State-owned nuclear giants China General Nuclear Power Group and China National Nuclear Corp are discussing an estimated 35 percent equity stake in a project that could end up costing around 24 billion pounds ($37.5 billion).

"If it (the Hinkley Point project) can be made to work, it will be a powerful indicator of China's willingness and ability to get involved with even the most complex projects in rich countries," said Taylor, who specializes in the economics and financing of energy infrastructure.

Apart from capital, Taylor said the project management expertise Chinese companies bring to the table and EDF's longstanding relationship with China, including a joint venture with CGN to build two reactors at the Taishan nuclear power plant in Guangdong province, could help seal the deal.

"The deal is being negotiated as we speak. It is probable-but not definite-that there will be a deal agreed on early next year, with construction starting sometime in 2015," said Taylor.

The deal would be China's first nuclear deal in the developed world. But Chinese investors have been active in nuclear cooperation in developing countries, including an agreement to construct a reactor at Argentina's Atucha plant signed earlier this year.

There are two potential gains from Hinkley Point C.

First, Chinese companies will have the unique opportunity to get into the European country with an expansive nuclear program, which can translate into greater involvement in the future.

"What they ultimately want to do is to bring Chinese-built reactors to the United Kingdom, for example CGN's CPR-1000," said Taylor.

Hinkley Point C is due to be built with French technology by France's government-controlled company Areva SA. It is expected to come online in 2023, and would feature the first reactors built in the UK for more than 20 years.
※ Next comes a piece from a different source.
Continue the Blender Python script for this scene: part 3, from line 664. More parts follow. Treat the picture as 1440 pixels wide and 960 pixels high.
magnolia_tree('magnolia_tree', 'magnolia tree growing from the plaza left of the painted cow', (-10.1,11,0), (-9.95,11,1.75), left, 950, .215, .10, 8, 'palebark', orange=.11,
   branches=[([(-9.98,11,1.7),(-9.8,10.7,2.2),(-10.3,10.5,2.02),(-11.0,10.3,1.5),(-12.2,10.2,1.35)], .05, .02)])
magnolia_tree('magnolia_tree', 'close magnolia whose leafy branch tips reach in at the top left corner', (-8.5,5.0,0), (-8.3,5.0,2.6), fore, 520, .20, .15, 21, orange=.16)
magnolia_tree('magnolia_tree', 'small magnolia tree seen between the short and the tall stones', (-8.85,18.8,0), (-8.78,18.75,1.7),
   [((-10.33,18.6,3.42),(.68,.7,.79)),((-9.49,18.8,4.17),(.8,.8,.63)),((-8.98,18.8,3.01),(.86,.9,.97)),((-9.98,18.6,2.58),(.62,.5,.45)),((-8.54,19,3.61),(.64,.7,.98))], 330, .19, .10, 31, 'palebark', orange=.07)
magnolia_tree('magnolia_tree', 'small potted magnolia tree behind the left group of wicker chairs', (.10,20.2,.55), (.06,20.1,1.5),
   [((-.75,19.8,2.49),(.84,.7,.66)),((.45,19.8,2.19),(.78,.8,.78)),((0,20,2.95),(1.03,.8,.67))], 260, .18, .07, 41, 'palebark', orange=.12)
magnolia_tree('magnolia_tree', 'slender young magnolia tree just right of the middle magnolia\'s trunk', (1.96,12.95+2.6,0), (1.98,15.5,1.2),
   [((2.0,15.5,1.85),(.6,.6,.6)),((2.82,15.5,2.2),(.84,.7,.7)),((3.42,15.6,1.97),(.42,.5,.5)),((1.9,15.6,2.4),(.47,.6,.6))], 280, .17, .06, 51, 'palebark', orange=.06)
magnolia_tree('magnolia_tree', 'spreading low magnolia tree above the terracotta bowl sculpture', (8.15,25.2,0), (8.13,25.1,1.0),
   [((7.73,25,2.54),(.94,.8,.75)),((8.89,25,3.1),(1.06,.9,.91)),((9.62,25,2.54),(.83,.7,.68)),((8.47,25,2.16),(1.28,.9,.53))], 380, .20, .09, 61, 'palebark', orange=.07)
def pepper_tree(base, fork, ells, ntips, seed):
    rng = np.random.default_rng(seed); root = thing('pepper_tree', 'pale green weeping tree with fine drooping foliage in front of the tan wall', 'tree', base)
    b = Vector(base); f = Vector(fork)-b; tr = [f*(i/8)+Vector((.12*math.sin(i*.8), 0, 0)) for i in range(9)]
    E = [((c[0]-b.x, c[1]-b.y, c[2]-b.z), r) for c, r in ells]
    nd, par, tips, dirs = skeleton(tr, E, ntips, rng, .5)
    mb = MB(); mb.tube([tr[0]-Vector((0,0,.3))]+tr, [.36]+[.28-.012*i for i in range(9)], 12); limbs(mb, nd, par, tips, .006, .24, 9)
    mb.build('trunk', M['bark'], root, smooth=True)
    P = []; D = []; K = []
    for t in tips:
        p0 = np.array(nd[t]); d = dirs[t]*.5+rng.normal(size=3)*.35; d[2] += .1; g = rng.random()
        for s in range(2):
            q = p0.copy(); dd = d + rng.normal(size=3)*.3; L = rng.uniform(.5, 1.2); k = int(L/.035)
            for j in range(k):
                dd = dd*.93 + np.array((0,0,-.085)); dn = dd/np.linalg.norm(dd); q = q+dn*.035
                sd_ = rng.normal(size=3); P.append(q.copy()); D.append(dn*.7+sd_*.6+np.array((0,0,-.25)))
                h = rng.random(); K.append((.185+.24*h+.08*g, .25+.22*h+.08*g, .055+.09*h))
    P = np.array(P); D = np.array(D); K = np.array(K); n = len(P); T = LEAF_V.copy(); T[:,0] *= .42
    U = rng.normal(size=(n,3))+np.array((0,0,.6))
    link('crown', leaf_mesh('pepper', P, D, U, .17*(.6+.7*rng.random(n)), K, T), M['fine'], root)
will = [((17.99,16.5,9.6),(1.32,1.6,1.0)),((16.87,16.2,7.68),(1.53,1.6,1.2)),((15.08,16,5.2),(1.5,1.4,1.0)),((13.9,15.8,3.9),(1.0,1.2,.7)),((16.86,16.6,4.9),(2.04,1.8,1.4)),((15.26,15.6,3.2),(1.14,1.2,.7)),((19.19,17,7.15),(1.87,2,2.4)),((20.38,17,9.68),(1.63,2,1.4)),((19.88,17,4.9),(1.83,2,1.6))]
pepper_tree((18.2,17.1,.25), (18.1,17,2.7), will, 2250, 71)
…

The government aims to use more nuclear power to cut carbon emissions by 2050.

Second and more significantly, the Hinkley project can be viewed as a "test case" for Chinese infrastructure investment in developed nations, according to Taylor.

The UK, with its well-developed legal system of contracts and openness to foreign investment, fits well with the risk appetite of Chinese companies, Taylor said.

China will invest 105 billion pounds in UK infrastructure by 2025, according to a report by the London-based Center for Economics and Business Research and the law firm Pinsent Masons LLP.

Other developed economies such as the United States, which also need investment in their infrastructure, are historically less open to foreign investment in that area, said Taylor.

"If Hinkley Point C does go ahead, it will be a landmark in China's infrastructure investment abroad," said Taylor. "It would be starting with the most difficult case that is extremely long-term, technologically complex and controversial because it is nuclear."

If Chinese companies can handle a project like that, they will have the confidence and experience to undertake other infrastructure projects in the UK and beyond.

In turn, other developed nations may be more open to Chinese infrastructure investment.